I think you are referring to this section of the code in app.js

/* ERROR HANDLERS */
/* 404 handler to catch undefined or non-existent route requests */ 
app.use((req, res, next) => {
  console.log('404 error handler called');

  /* TODO 1: Send a response to the client
    - Set the response status to 404
    - Render the 'not-found' view
  */ 
});

Which post-instructions converts to this -

/* ERROR HANDLERS */
/* 404 handler to catch undefined or non-existent route requests */ 
app.use((req, res, next) => {
  console.log('404 error handler called');

  res.status = 404;
  res.render('not-found');

});

For some reason the app.use( ( [the one with 3 params, not 4] ) ... seemed to ALWAYS be run (after the quotes/router part if applicable), regardless whether the user actually triggered an invalid url.
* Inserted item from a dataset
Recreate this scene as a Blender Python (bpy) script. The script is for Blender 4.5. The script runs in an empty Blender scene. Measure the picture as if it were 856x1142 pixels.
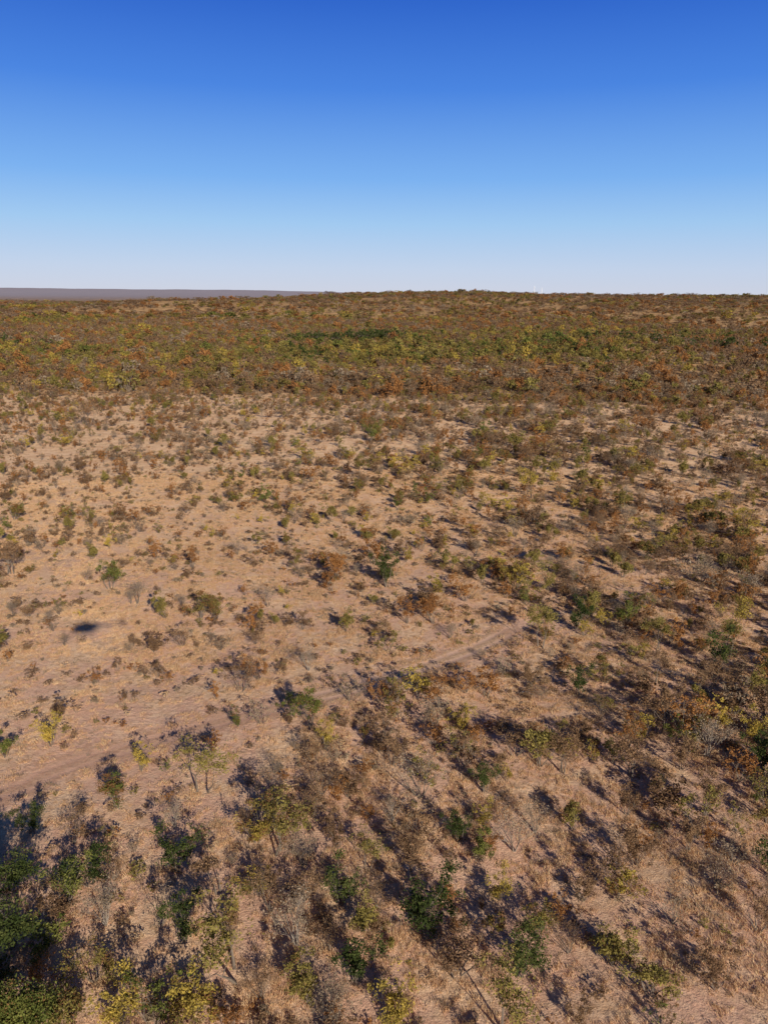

I don't know what was wrong, but now it's not doing that anymore (thus I had to edit and update my response hehe).

Anyways, I think we can use next(err) instead of rendering. But you will also get the stack trace message in the error page. For instance, localhost:3000/asdkahdkljah would normally get the not-found.pug page without the stack trace message, but with the next(err) it gets caught in the Global Error handler and it will include the stack trace message.